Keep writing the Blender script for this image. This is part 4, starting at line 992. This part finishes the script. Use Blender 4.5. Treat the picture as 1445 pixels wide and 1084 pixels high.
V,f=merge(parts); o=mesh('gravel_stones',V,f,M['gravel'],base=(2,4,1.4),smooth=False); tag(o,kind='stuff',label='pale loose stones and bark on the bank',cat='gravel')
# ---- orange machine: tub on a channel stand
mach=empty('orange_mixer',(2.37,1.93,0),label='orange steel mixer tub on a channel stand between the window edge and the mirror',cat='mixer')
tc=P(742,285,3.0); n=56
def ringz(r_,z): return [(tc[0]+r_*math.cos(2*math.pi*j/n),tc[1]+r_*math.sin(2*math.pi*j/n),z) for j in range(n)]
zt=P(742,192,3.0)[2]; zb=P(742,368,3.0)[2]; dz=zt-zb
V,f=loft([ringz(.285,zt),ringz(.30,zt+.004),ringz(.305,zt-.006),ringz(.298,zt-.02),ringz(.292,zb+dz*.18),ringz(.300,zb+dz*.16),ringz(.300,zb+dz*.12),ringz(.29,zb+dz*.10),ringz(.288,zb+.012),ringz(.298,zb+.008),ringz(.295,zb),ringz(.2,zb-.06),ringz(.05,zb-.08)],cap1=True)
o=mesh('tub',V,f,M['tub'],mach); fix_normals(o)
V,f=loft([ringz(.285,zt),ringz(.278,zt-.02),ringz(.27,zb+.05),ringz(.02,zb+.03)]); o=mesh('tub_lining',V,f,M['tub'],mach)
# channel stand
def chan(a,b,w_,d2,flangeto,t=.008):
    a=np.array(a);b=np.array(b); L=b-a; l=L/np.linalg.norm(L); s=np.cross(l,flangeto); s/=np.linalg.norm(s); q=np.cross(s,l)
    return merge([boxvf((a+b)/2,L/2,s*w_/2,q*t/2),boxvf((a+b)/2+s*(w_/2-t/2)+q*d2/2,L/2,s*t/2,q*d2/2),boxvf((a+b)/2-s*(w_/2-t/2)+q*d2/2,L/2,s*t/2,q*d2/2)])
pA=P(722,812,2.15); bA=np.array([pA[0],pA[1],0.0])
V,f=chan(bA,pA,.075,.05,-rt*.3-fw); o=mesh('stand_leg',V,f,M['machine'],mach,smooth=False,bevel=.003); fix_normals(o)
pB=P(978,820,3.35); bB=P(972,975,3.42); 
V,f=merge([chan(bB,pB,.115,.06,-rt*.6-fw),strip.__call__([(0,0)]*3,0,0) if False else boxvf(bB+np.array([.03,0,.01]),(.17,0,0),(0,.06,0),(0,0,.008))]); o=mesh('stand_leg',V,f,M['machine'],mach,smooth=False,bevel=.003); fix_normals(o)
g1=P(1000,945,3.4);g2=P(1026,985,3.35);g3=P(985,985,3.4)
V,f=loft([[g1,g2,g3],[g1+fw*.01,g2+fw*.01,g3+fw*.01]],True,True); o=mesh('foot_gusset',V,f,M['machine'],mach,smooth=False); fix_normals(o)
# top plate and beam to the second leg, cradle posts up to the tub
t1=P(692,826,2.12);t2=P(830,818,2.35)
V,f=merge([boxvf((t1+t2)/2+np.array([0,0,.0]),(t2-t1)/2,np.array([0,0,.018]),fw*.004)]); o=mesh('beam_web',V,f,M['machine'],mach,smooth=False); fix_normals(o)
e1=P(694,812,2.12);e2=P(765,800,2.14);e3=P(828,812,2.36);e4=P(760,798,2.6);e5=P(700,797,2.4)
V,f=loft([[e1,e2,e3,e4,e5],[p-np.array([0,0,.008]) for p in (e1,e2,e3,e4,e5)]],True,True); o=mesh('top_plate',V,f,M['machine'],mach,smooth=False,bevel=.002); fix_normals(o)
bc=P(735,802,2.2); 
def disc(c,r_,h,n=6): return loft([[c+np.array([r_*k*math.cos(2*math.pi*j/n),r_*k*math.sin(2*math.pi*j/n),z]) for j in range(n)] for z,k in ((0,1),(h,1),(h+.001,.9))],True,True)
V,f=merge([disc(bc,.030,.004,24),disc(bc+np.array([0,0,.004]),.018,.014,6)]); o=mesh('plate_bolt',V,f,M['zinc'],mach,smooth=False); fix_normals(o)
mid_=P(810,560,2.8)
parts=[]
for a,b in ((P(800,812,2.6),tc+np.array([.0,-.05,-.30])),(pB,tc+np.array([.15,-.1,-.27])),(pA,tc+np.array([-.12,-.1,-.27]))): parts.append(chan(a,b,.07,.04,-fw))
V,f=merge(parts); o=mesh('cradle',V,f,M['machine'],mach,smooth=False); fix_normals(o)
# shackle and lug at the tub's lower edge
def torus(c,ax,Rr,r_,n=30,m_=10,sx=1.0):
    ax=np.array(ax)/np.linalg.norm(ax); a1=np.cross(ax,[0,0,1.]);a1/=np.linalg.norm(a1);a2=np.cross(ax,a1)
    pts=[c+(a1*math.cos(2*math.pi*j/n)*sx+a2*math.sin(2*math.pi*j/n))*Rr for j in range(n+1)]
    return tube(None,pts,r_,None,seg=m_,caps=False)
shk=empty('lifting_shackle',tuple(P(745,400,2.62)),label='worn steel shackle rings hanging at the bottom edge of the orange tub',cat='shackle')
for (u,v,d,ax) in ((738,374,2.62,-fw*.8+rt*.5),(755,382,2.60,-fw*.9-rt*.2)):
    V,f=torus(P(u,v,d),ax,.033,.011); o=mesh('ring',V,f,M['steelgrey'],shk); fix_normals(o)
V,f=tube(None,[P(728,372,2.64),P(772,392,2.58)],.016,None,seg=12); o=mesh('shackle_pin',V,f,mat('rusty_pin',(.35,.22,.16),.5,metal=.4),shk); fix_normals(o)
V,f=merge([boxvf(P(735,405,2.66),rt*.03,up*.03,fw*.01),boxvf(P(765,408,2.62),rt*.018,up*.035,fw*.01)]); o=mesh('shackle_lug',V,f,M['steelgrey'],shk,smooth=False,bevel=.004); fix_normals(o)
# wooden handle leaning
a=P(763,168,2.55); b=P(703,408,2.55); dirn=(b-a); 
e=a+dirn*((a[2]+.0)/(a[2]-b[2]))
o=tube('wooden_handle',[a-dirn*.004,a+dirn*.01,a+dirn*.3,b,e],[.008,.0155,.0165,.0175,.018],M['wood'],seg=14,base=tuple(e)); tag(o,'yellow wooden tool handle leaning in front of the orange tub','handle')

* * * *

■ EXERCISE BRIEF
Every line above should be printed again exactly as it stands.

■ SOLUTION TO THIS TASK
Keep writing the Blender script for this image. This is part 4, starting at line 992. This part finishes the script. Use Blender 4.5. Treat the picture as 1445 pixels wide and 1084 pixels high.
V,f=merge(parts); o=mesh('gravel_stones',V,f,M['gravel'],base=(2,4,1.4),smooth=False); tag(o,kind='stuff',label='pale loose stones and bark on the bank',cat='gravel')
# ---- orange machine: tub on a channel stand
mach=empty('orange_mixer',(2.37,1.93,0),label='orange steel mixer tub on a channel stand between the window edge and the mirror',cat='mixer')
tc=P(742,285,3.0); n=56
def ringz(r_,z): return [(tc[0]+r_*math.cos(2*math.pi*j/n),tc[1]+r_*math.sin(2*math.pi*j/n),z) for j in range(n)]
zt=P(742,192,3.0)[2]; zb=P(742,368,3.0)[2]; dz=zt-zb
V,f=loft([ringz(.285,zt),ringz(.30,zt+.004),ringz(.305,zt-.006),ringz(.298,zt-.02),ringz(.292,zb+dz*.18),ringz(.300,zb+dz*.16),ringz(.300,zb+dz*.12),ringz(.29,zb+dz*.10),ringz(.288,zb+.012),ringz(.298,zb+.008),ringz(.295,zb),ringz(.2,zb-.06),ringz(.05,zb-.08)],cap1=True)
o=mesh('tub',V,f,M['tub'],mach); fix_normals(o)
V,f=loft([ringz(.285,zt),ringz(.278,zt-.02),ringz(.27,zb+.05),ringz(.02,zb+.03)]); o=mesh('tub_lining',V,f,M['tub'],mach)
# channel stand
def chan(a,b,w_,d2,flangeto,t=.008):
    a=np.array(a);b=np.array(b); L=b-a; l=L/np.linalg.norm(L); s=np.cross(l,flangeto); s/=np.linalg.norm(s); q=np.cross(s,l)
    return merge([boxvf((a+b)/2,L/2,s*w_/2,q*t/2),boxvf((a+b)/2+s*(w_/2-t/2)+q*d2/2,L/2,s*t/2,q*d2/2),boxvf((a+b)/2-s*(w_/2-t/2)+q*d2/2,L/2,s*t/2,q*d2/2)])
pA=P(722,812,2.15); bA=np.array([pA[0],pA[1],0.0])
V,f=chan(bA,pA,.075,.05,-rt*.3-fw); o=mesh('stand_leg',V,f,M['machine'],mach,smooth=False,bevel=.003); fix_normals(o)
pB=P(978,820,3.35); bB=P(972,975,3.42); 
V,f=merge([chan(bB,pB,.115,.06,-rt*.6-fw),strip.__call__([(0,0)]*3,0,0) if False else boxvf(bB+np.array([.03,0,.01]),(.17,0,0),(0,.06,0),(0,0,.008))]); o=mesh('stand_leg',V,f,M['machine'],mach,smooth=False,bevel=.003); fix_normals(o)
g1=P(1000,945,3.4);g2=P(1026,985,3.35);g3=P(985,985,3.4)
V,f=loft([[g1,g2,g3],[g1+fw*.01,g2+fw*.01,g3+fw*.01]],True,True); o=mesh('foot_gusset',V,f,M['machine'],mach,smooth=False); fix_normals(o)
# top plate and beam to the second leg, cradle posts up to the tub
t1=P(692,826,2.12);t2=P(830,818,2.35)
V,f=merge([boxvf((t1+t2)/2+np.array([0,0,.0]),(t2-t1)/2,np.array([0,0,.018]),fw*.004)]); o=mesh('beam_web',V,f,M['machine'],mach,smooth=False); fix_normals(o)
e1=P(694,812,2.12);e2=P(765,800,2.14);e3=P(828,812,2.36);e4=P(760,798,2.6);e5=P(700,797,2.4)
V,f=loft([[e1,e2,e3,e4,e5],[p-np.array([0,0,.008]) for p in (e1,e2,e3,e4,e5)]],True,True); o=mesh('top_plate',V,f,M['machine'],mach,smooth=False,bevel=.002); fix_normals(o)
bc=P(735,802,2.2); 
def disc(c,r_,h,n=6): return loft([[c+np.array([r_*k*math.cos(2*math.pi*j/n),r_*k*math.sin(2*math.pi*j/n),z]) for j in range(n)] for z,k in ((0,1),(h,1),(h+.001,.9))],True,True)
V,f=merge([disc(bc,.030,.004,24),disc(bc+np.array([0,0,.004]),.018,.014,6)]); o=mesh('plate_bolt',V,f,M['zinc'],mach,smooth=False); fix_normals(o)
mid_=P(810,560,2.8)
parts=[]
for a,b in ((P(800,812,2.6),tc+np.array([.0,-.05,-.30])),(pB,tc+np.array([.15,-.1,-.27])),(pA,tc+np.array([-.12,-.1,-.27]))): parts.append(chan(a,b,.07,.04,-fw))
V,f=merge(parts); o=mesh('cradle',V,f,M['machine'],mach,smooth=False); fix_normals(o)
# shackle and lug at the tub's lower edge
def torus(c,ax,Rr,r_,n=30,m_=10,sx=1.0):
    ax=np.array(ax)/np.linalg.norm(ax); a1=np.cross(ax,[0,0,1.]);a1/=np.linalg.norm(a1);a2=np.cross(ax,a1)
    pts=[c+(a1*math.cos(2*math.pi*j/n)*sx+a2*math.sin(2*math.pi*j/n))*Rr for j in range(n+1)]
    return tube(None,pts,r_,None,seg=m_,caps=False)
shk=empty('lifting_shackle',tuple(P(745,400,2.62)),label='worn steel shackle rings hanging at the bottom edge of the orange tub',cat='shackle')
for (u,v,d,ax) in ((738,374,2.62,-fw*.8+rt*.5),(755,382,2.60,-fw*.9-rt*.2)):
    V,f=torus(P(u,v,d),ax,.033,.011); o=mesh('ring',V,f,M['steelgrey'],shk); fix_normals(o)
V,f=tube(None,[P(728,372,2.64),P(772,392,2.58)],.016,None,seg=12); o=mesh('shackle_pin',V,f,mat('rusty_pin',(.35,.22,.16),.5,metal=.4),shk); fix_normals(o)
V,f=merge([boxvf(P(735,405,2.66),rt*.03,up*.03,fw*.01),boxvf(P(765,408,2.62),rt*.018,up*.035,fw*.01)]); o=mesh('shackle_lug',V,f,M['steelgrey'],shk,smooth=False,bevel=.004); fix_normals(o)
# wooden handle leaning
a=P(763,168,2.55); b=P(703,408,2.55); dirn=(b-a); 
e=a+dirn*((a[2]+.0)/(a[2]-b[2]))
o=tube('wooden_handle',[a-dirn*.004,a+dirn*.01,a+dirn*.3,b,e],[.008,.0155,.0165,.0175,.018],M['wood'],seg=14,base=tuple(e)); tag(o,'yellow wooden tool handle leaning in front of the orange tub','handle')